Editorial : Waihopai Ploughshares – Crown Drops Claim

The Crown has unexpectedly dropped its court action against Waihopai Ploughshares and is no longer suing them for $1.2 million damages, the alleged cost of their disarmament action. This development comes in response to Waihopai Ploughshares application for leave to appeal to the Supreme Court against the October 2013 Court of Appeal decision allowing the Crown to seek damages.

The case began in April 2008, when three Catholic Workers – Adrian Leason, Fr Peter Murnane and Sam Land – calling themselves the Waihopai Ploughshares, sought to enflesh the scripture ideal of Isaiah 2/4. After extensive prayerful preparation, under cover of darkness, they entered the grounds of the Government Communications Security Bureau (GCSB) spy base at Waihopai, prayed for peace in the world and an end to warmongering, and deflated the dome covering one of the two antenna to highlight the role of the base in the ‘war on terror’. The spy base is part of the United States National Security Agency (NSA) network and, among other things, uses the ECHELON global communications interception system to intercept private and commercial communications.

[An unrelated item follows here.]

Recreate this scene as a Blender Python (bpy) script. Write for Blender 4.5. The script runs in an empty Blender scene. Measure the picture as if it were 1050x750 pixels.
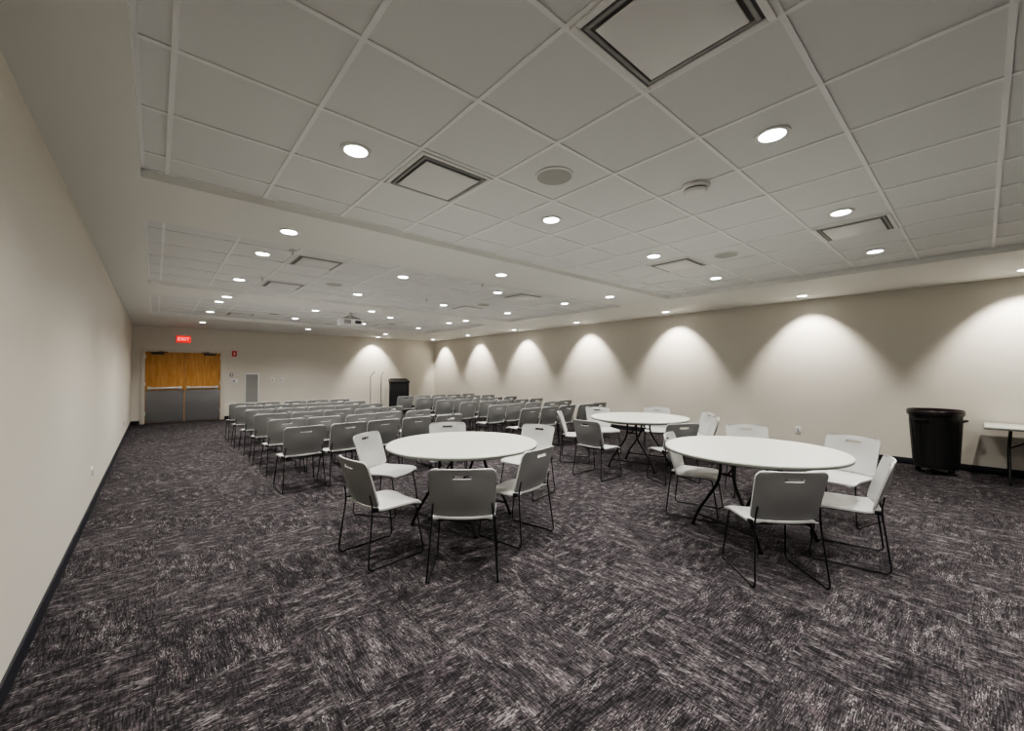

The motive for the Crown finally dropping the damages claim is unclear. Perhaps, it being an election year, the government is particularly keen to avoid any further revelations about the GCSB? Or perhaps it is linked to one of the Waihopai Ploughshares’ legal arguments – that the civil claim for damages is not justified on public policy grounds due to the ex turpi causa defence, which means that a court may deny relief to a plaintiff (here the GCSB) whose cause of action is founded upon illegal activity? As events over the past two years show, the GCSB clearly has been acting illegally. 

Or perhaps it was, as Attorney-General Chris Finlayson said on RNZ, the three have no financial assets and it was ‘pointless to pursue them for a few farthings.’ That certainly is true – they have no redeemable assets.

Whatever the reasons, it is a brilliant result for the three who, collectively more than anyone else in recent times, have placed the spy-base under the public microscope. They have turned a beam onto the nefarious role it plays as part of the US military’s ‘Five Eyes Network,’ and its secret controllers at the NSA in Washington. They have shed a light, however briefly, into the darkness.